__Given request__.
Exactly and only the lines from the one containing "4, 2, 2.2, .7),))" through the one containing "1.2, 1.6, 1.),))" are to be repeated, both ends included.

__Information shown__.
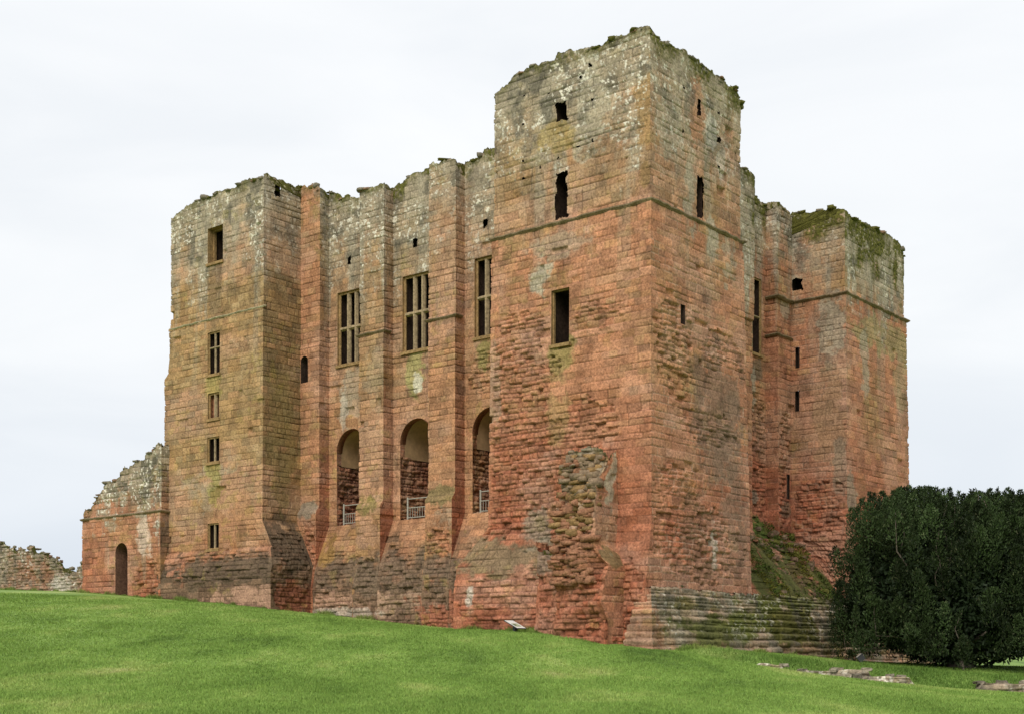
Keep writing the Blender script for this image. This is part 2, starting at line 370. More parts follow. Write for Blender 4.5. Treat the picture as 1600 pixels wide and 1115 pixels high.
        if inn:
            jt = np.clip(np.searchsorted(zr, topv) - 1, 0, nr - 1); e0 = P[np.arange(nc), jt]
            cap = []; ccap = []
            for q, (kk, dz) in enumerate(((0, 0), (.12, -.35), (.5, -.7), (1, -.8), (1, None))):
                x = e0.copy(); tgt = e0.copy(); tgt[:, inn[0]] = inn[1]
                x = e0 * (1 - kk) + tgt * kk
                z = np.full(nc, inn[2]) if dz is None else topv + dz + (.25 * (hsh(np.floor(x[:, 0] * 2), np.floor(x[:, 1] * 2), 9) - .5) if 0 < kk else 0)
                cap.append(W(x[:, 0], x[:, 1], z)); ccap.append(np.broadcast_to(MO * 1.1 if dz is not None else BR, (nc, 3)))
            o0 = len(V); m = len(cap)
            V = np.concatenate([V] + cap); CC = np.concatenate([CC] + ccap)
            id2 = o0 + np.arange(m * nc).reshape(m, nc)
            Q = np.concatenate([Q, np.stack([id2[:-1, :-1], id2[:-1, 1:], id2[1:, 1:], id2[1:, :-1]], -1).reshape(-1, 4)[:, ::-1]])
        out.append((V, Q, CC, topv, c[:, 0], P[:, -1]))
        s += ln
    return out
def join(parts):
    V = []; Q = []; CC = []; n = 0
    for p in parts:
        V.append(p[0]); Q.append(p[1] + n); CC.append(p[2]); n += len(p[0])
    return np.concatenate(V), np.concatenate(Q), np.concatenate(CC)
# drop unused vertices
def compact(V, Q, CC):
    used = np.zeros(len(V), bool); used[Q.ravel()] = True; m = np.cumsum(used) - 1
    return V[used], m[Q], CC[used]
def part(name, parts, parent, mat=None, rocks=None):
    ps = [p for p in parts if p is not None]
    if rocks: ps.append((np.concatenate(rocks.V), np.concatenate(rocks.Q), np.concatenate(rocks.C)))
    V, Q, CC = compact(*join(ps))
    return mesh_obj(name, V, Q, mat or M_STONE, parent, CC, smooth=True)

_g = np.array([(x, y, z) for x in (-1, 0, 1) for y in (-1, 0, 1) for z in (-1, 0, 1) if (x, y, z) != (0, 0, 0)], float)
def _cube26():
    ix = {tuple(p): i for i, p in enumerate(_g.astype(int))}; Q = []
    for ax in range(3):
        for sg in (-1, 1):
            o = [0, 1, 2]; o.remove(ax)
            for i in (-1, 0):
                for j in (-1, 0):
                    q = []
                    for (di, dj) in ((0, 0), (1, 0), (1, 1), (0, 1)):
                        p = [0, 0, 0]; p[ax] = sg; p[o[0]] = i + di; p[o[1]] = j + dj; q.append(ix[tuple(p)])
                    if (sg > 0) ^ (ax == 1): Q.append(q)
                    else: Q.append(q[::-1])
    return np.array(Q)
_gq = _cube26(); _gs = _g / np.linalg.norm(_g, axis=1)[:, None]
def rock(mb, p, size, colr, ang=None):
    a = random.random() * 6.3 if ang is None else ang
    b = (_g * .62 + _gs * .38 * 1.2) + RNG.normal(0, .13, _g.shape)
    b = b * np.array(size) * .5; x = b[:, 0] * math.cos(a) - b[:, 1] * math.sin(a); y = b[:, 0] * math.sin(a) + b[:, 1] * math.cos(a)
    mb.add(np.stack([x, y, b[:, 2]], -1) + np.asarray(p), _gq, np.asarray(colr) * (.75 + .5 * RNG.random((26, 1))))
def coping(parts, dens=2.2, moss=.5, sink=.03):
    mb = MB(); ang = math.atan2(R[1], R[0])
    for p in parts:
        topv, c, P = p[3], p[4], p[5]; ln = abs(c[-1] - c[0]); n = int(ln * dens)
        for _ in range(n):
            j = RNG.integers(0, len(c)); dep = RNG.random() ** 1.5 * .5
            inw = W(*(P[j]), topv[j]); off = RNG.random(3) - .5
            dirn = np.array([.1, 1, 0]) * dep
            h = .06 + .16 * RNG.random() ** 2
            cl = MO * 1.2 if RNG.random() < moss else (GR * .55 if RNG.random() < .75 else BR)
            rock(mb, inw + dirn + np.array([0, .06, h * .3 - sink - .6 * dep]), (.15 + .38 * RNG.random() ** 1.4, .2 + .25 * RNG.random(), h), cl, ang + RNG.normal(0, .3))
    return mb

# ------------------------------------------------------------------ the keep
keep = empty('castle_keep', tuple(W(11, 8, 0)), 'huge ruined red sandstone castle keep with square corner towers and mossy broken wall tops', 'castle')
keep_inv = -np.array(keep.location)
FTU, FTV = 7.71, 6.74
UB, UW = 2.75, 3.30
VB, VW = 2.37, 2.97
def talusL(plane):    # sloping foot of the long wall
    return lambda c, z: np.maximum(0, plane - np.interp(z, [-9, 3.2, 4.1, 6.25, 99], [1.8, 1.9, 2.05, 2.97, 99])) 
def buttL(plane, st=True):
    f = talusL(plane)
    return lambda c, z: np.maximum(f(c, z), (sst(7.25, 6.85, z) * .22 if st else 0) + (.05 * sst(15.2, 15.1, z)))
def talusR(plane):
    return lambda c, z: np.maximum(0, plane - np.interp(z, [-9, 2.2, 2.5, 5.1, 5.3, 6.5, 99], [-.2, -.1, .1, 2.05, 2.5, UW, UW]) + sst(6.6, 5.6, z) * (.42 * (fbm(c * .9, z * .9, 333, 3) - .5) + .1 * (fbm(c * 3, z * 3, 334, 2) - .5)))
def bat(z0, k0, k1, zl=0):    # set-off below a string and gentle batter
    return lambda c, z: k0 * (z < z0) + k1 * np.clip((z0 - z) / 15, 0, 1)
def ftv(c, z): return .08 * (z < 17.05) + .16 * np.clip((17 - z) / 14, 0, 1) + np.interp(z, [2.4, 4.9], [.42, 0]) 
def ftu(c, z): return .08 * (z < 17.05) + .14 * np.clip((17 - z) / 14, 0, 1)
def ftl(c, z): return .08 * (z < 17.05) + .1 * np.clip((17 - z) / 14, 0, 1) + np.interp(z, [3.6, 5.2], [1.5, 0])
def ftr(c, z): return .08 * (z < 17.05) + .42 * np.clip((17 - z) / 14, 0, 1)
def ltv(c, z): return .04 * (z < 16.8) + .08 * np.clip((17 - z) / 12, 0, 1) + np.interp(z, [3.9, 5.05, 5.1], [.5, .12, 0])
def lts(c, z): return .05 * np.clip((17 - z) / 12, 0, 1) + np.interp(z, [4.2, 6.4], [1.2, 0])
def ltl(c, z): return .0 + .35 * sst(14.6, 14.2, z) + .1 * (z < 16.8)
def rtb(c, z): return .10 * (z < 16.98) + .12 * np.clip((17 - z) / 10, 0, 1)

TL = [(29.84, 22.6), (29.3, 22.75), (28.5, 22.95), (28.0, 23.0), (26.5, 23.1), (25.2, 23.1), (24.4, 23.1), (24.1, 23.3), (23.2, 23.2), (22.4, 23.05)]
TLs = [(0, 23.15), (.9, 23.2), (1.2, 23.25), (2.4, 23.2)]
TB = [(22.41, 23.15), (21.7, 23.2), (21.0, 22.85), (20.6, 22.6), (20, 22.3), (19, 22.1), (18.2, 22.05), (16.6, 22.05), (15.5, 22.3), (14.2, 22.4), (13, 22.25), (12, 22.15), (11.3, 22.1), (10.6, 22.45), (7, 22.7)]
TFf = [(7.9, 23.15), (6.9, 23.45), (6.6, 23.7), (5.5, 23.75), (4.6, 23.7), (4.4, 23.95), (3.4, 23.75), (2.2, 23.6), (1.6, 23.6), (1.0, 23.65), (.5, 23.7), (0, 23.55)]
TFr = [(0, 23.5), (.7, 23.35), (1.5, 23.5), (2.4, 23.5), (3.4, 23.5), (4.4, 23.4), (5.2, 23.45), (6.74, 23.1)]
TRw = [(6, 22.2), (11, 22.2), (12.9, 22.1), (13.1, 21.75), (14.7, 21.45), (15, 21.5), (16.6, 21.2)]
TRs = [(2.75, 21.35), (1.5, 21.2), (.5, 21.0), (0, 20.9)]
TRf = [(16.5, 20.85), (17.5, 20.75), (18.7, 20.85), (19.7, 20.9), (21.5, 20.9), (22.6, 20.75), (23.3, 20.5)]

# looks of each face (colours of the stone itself, lichen and moss)
style('lt', ((np.array([.345, .225, .095]), 1.7), (OR, .4), (GR, .2)), gray=19.6, grw=2.6, moss=(.6, .45), ero=.12, red=(3.5, 8.5), dark=(4.2, 5.3), spec=1.1,
      blobs=((26, 3.9, 6, .8, DK * .8, .8), (25.5, 8.2, 2.6, 1.2, GR, .4), (24.3, 7, 2.0, 2.0, OR, .6), (26.2, 9.0, .6, 1.4, (.30, .27, .06), .55), (26.2, 13.4, .7, .7, (.36, .30, .09), .5), (23.5, 2.6, 2.6, .7, PINK, .6), (26.2, 18, .5, 2.0, DK, .45)),
      eros=((26, 4.2, 5, .9, .6),))
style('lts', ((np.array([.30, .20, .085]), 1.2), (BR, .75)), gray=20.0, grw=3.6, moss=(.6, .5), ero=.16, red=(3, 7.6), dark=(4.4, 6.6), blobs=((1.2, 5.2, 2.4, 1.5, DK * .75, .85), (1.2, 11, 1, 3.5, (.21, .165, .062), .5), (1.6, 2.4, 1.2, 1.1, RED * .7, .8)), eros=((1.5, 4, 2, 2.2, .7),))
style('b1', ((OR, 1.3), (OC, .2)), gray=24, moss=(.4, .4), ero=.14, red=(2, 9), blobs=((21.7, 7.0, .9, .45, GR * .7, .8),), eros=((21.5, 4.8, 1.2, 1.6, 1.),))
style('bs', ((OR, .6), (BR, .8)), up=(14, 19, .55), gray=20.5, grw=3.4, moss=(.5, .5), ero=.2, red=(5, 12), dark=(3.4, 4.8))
style('bw', ((OR, 1), (OC, .35)), up=(12, 17, .55), gray=18.7, grw=3.0, moss=(1., .95), ero=.14, red=(0, 7), dark=(3.4, 6.0), spec=1.0,
      blobs=((16, 3.6, 9, 1.0, (.17, .12, .08), .5), (19.6, 12.7, 1.0, 1.5, GR, .55), (15, 13.2, .7, 1.2, (.34, .31, .12), .75), (14.9, 12.6, .35, .5, WH, .7), (20, 12, .25, 1.6, WH, .4), (10.9, 13.4, .5, .8, (.26, .22, .08), .8),
             (20.6, 5.2, .5, 1.3, (.33, .19, .06), .8), (19, 2.6, 3, .55, PINK, .75), (15, 2.2, 4, .6, (.40, .26, .17), .7), (12, 1.9, 3, .8, RED, .75), (19.5, 1.9, 3, .3, WH, .4)),
      eros=((12, 2.4, 4, 1.6, .9), (16, 2.8, 9, 2.4, .66), (10.6, 12.6, 1.4, 1.2, .7)))
style('b2', ((OC, .9), (OR, 1)), up=(9, 15, .6), gray=19.0, grw=2.6, moss=(.8, .5), ero=.13, red=(0, 6), dark=(3.6, 5.6), spec=1.2, blobs=((16, 3.6, 9, 1.0, (.17, .12, .08), .7), (16, 1.75, 9, .75, (.34, .20, .13), .6), (12, 1.3, 3.2, .9, RED, .8), (19, 1.9, 4, .25, WH, .35), (17.3, 7.0, 1, .5, (.22, .17, .06), .85), (17.3, 5.6, 1., .8, PINK * .8, .5), (17, 13, .9, 1.6, GR, .3)), eros=((16, 3, 9, 2.0, .62),))
style('b3', ((OR, 1.1), (OC, .35)), up=(13, 18, .6), gray=20.4, grw=2.4, moss=(.5, .4), ero=.13, red=(0, 7), dark=(3.2, 5.0), spec=1.2, blobs=((16, 3.6, 9, 1.0, (.17, .12, .08), .7), (16, 1.75, 9, .75, (.34, .20, .13), .6), (12, 1.3, 3.2, .9, RED, .8), (19, 1.9, 4, .25, WH, .35), (12.8, 7.0, 1, .55, (.20, .155, .07), .85), (12.5, 6.1, .7, .6, GR, .4)), eros=((12.8, 4.7, 1.1, .9, .8), (14, 2.6, 9, 2.2, .7)))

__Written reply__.
style('lts', ((np.array([.30, .20, .085]), 1.2), (BR, .75)), gray=20.0, grw=3.6, moss=(.6, .5), ero=.16, red=(3, 7.6), dark=(4.4, 6.6), blobs=((1.2, 5.2, 2.4, 1.5, DK * .75, .85), (1.2, 11, 1, 3.5, (.21, .165, .062), .5), (1.6, 2.4, 1.2, 1.1, RED * .7, .8)), eros=((1.5, 4, 2, 2.2, .7),))
style('b1', ((OR, 1.3), (OC, .2)), gray=24, moss=(.4, .4), ero=.14, red=(2, 9), blobs=((21.7, 7.0, .9, .45, GR * .7, .8),), eros=((21.5, 4.8, 1.2, 1.6, 1.),))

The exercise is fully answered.